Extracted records
==============================

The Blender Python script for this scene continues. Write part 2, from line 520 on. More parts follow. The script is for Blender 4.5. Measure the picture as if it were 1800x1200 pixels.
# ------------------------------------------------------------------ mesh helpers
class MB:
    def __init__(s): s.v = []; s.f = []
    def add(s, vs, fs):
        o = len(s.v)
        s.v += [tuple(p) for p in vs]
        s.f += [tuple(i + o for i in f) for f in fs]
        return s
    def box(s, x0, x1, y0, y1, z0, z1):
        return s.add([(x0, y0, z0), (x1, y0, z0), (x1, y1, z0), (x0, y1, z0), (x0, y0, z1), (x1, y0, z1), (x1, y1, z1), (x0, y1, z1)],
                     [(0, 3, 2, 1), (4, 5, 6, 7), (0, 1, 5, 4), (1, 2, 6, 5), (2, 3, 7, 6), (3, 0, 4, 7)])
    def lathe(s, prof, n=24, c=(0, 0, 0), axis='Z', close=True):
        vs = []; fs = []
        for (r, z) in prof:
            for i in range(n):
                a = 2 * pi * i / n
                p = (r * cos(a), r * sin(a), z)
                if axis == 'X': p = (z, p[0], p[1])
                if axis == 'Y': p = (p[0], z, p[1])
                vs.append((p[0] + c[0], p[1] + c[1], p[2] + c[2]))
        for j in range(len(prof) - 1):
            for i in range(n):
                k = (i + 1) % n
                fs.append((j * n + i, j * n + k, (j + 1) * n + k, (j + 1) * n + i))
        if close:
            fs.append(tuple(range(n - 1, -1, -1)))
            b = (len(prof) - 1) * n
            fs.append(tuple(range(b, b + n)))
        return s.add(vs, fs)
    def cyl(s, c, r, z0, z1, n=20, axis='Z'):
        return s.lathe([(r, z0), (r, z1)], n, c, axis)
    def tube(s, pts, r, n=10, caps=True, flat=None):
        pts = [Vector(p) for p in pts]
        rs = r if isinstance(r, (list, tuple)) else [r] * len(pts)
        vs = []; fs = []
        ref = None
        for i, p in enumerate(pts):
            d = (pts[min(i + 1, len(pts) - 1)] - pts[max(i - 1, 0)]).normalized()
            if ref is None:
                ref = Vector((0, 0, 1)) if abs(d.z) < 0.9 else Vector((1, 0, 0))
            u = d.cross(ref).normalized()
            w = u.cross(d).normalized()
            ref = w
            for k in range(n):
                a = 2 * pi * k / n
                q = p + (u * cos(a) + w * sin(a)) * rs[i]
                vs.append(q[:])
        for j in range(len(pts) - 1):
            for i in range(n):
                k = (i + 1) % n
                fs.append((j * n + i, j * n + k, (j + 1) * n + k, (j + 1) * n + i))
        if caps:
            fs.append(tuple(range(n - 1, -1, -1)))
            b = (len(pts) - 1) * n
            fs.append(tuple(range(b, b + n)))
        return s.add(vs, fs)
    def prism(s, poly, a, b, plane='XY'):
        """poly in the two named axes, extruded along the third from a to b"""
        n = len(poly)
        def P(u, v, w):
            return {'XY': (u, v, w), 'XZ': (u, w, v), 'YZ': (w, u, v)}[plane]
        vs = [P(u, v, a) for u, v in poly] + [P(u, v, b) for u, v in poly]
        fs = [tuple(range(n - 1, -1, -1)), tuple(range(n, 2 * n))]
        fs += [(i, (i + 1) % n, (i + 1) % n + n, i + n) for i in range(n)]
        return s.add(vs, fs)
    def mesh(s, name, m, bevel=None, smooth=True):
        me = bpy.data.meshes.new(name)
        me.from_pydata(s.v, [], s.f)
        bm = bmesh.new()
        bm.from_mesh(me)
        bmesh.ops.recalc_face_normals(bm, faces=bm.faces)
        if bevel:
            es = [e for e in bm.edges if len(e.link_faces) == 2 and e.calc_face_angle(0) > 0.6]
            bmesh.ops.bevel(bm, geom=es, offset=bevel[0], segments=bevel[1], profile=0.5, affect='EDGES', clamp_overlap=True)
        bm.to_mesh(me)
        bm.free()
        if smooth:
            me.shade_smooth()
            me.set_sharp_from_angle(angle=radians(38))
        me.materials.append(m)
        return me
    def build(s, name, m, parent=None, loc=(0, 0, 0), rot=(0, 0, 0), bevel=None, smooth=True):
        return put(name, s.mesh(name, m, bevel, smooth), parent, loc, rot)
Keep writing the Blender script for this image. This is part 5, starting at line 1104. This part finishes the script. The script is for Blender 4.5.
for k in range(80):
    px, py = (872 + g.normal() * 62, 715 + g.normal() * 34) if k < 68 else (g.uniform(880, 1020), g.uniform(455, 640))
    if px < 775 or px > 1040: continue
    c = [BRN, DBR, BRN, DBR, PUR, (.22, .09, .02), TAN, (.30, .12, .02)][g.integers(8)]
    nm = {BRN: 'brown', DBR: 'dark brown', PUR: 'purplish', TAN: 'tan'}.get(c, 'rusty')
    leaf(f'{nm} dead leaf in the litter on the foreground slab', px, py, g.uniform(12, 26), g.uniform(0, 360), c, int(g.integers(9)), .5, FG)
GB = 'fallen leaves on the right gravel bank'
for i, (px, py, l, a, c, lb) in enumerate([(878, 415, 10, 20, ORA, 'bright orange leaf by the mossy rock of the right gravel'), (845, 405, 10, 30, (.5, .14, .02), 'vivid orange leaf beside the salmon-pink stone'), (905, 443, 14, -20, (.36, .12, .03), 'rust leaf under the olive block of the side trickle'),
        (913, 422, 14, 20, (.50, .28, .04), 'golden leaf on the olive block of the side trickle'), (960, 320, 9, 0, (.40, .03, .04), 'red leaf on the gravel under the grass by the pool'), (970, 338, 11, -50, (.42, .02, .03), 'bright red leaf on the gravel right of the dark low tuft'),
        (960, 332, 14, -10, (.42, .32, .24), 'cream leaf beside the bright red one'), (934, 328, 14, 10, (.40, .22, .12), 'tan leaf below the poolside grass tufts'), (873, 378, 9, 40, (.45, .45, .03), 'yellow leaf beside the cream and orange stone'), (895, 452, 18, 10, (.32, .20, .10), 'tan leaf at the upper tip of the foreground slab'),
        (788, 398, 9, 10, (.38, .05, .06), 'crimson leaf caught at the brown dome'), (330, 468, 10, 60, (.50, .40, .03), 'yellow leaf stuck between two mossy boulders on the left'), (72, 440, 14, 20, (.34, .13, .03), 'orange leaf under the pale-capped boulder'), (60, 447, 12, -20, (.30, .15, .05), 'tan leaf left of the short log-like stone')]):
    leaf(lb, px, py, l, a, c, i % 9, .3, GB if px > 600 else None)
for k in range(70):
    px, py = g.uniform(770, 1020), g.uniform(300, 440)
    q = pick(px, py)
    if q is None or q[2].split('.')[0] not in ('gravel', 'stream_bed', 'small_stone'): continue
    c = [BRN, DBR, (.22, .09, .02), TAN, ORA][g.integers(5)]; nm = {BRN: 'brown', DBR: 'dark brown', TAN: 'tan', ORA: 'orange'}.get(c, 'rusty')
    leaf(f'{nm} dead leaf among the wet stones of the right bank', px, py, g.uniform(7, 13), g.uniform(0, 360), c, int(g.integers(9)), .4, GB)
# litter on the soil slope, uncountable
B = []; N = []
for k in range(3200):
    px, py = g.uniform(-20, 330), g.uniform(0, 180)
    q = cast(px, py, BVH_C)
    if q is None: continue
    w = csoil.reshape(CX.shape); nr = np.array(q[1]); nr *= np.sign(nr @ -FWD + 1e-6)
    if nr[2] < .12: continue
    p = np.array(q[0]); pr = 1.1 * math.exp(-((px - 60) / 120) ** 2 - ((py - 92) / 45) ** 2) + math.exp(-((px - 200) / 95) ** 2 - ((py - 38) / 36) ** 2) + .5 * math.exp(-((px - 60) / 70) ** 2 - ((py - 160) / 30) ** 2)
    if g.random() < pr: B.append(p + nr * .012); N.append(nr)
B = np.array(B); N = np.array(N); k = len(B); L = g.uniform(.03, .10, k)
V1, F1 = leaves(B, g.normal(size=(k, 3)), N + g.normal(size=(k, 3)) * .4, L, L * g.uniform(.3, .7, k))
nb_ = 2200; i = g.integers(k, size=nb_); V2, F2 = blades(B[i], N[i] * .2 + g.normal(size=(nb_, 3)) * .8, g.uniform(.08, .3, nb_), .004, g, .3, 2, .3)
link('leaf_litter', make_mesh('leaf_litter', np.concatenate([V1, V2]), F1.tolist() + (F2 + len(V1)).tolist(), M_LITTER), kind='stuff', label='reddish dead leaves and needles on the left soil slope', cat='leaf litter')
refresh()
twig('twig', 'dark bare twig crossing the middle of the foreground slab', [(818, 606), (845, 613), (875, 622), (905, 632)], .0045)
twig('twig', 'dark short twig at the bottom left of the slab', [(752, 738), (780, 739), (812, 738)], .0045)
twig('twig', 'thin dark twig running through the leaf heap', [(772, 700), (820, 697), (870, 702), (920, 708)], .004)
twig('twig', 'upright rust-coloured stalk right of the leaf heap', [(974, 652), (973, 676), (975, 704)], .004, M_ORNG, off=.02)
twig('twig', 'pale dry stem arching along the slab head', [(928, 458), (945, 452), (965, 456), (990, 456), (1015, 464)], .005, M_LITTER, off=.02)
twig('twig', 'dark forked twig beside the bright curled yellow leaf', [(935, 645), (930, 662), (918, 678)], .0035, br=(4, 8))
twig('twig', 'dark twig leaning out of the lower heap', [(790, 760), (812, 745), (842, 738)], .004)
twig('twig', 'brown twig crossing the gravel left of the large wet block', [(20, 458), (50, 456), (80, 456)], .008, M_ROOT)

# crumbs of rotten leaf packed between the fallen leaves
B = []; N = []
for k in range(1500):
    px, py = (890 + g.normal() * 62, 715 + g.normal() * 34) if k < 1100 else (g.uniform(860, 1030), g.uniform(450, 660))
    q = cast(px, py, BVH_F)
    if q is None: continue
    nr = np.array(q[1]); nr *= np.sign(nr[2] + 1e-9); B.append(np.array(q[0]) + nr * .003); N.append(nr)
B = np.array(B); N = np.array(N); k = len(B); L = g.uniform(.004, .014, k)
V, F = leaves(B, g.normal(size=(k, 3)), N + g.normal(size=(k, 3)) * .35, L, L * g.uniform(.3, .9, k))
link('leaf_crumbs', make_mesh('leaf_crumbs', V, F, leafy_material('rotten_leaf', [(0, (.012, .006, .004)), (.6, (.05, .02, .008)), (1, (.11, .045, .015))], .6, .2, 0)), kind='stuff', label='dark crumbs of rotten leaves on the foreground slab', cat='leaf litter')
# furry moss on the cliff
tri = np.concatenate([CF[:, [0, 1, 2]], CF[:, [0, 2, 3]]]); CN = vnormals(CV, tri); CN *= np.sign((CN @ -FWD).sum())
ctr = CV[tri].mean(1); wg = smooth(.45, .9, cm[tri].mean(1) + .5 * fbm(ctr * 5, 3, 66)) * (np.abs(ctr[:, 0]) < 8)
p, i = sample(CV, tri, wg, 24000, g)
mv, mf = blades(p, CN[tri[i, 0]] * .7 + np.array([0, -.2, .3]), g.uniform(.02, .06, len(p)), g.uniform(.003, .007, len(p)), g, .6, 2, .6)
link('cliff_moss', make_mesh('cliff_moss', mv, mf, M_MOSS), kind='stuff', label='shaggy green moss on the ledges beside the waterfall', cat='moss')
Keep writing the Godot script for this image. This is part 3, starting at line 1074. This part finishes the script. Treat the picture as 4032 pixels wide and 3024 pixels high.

==============================

BRIEF:
Go through the lines above. Select every one that has the string "this".

RESPONSE:
The Blender Python script for this scene continues. Write part 2, from line 520 on. More parts follow. The script is for Blender 4.5. Measure the picture as if it were 1800x1200 pixels.
Keep writing the Blender script for this image. This is part 5, starting at line 1104. This part finishes the script. The script is for Blender 4.5.
Keep writing the Godot script for this image. This is part 3, starting at line 1074. This part finishes the script. Treat the picture as 4032 pixels wide and 3024 pixels high.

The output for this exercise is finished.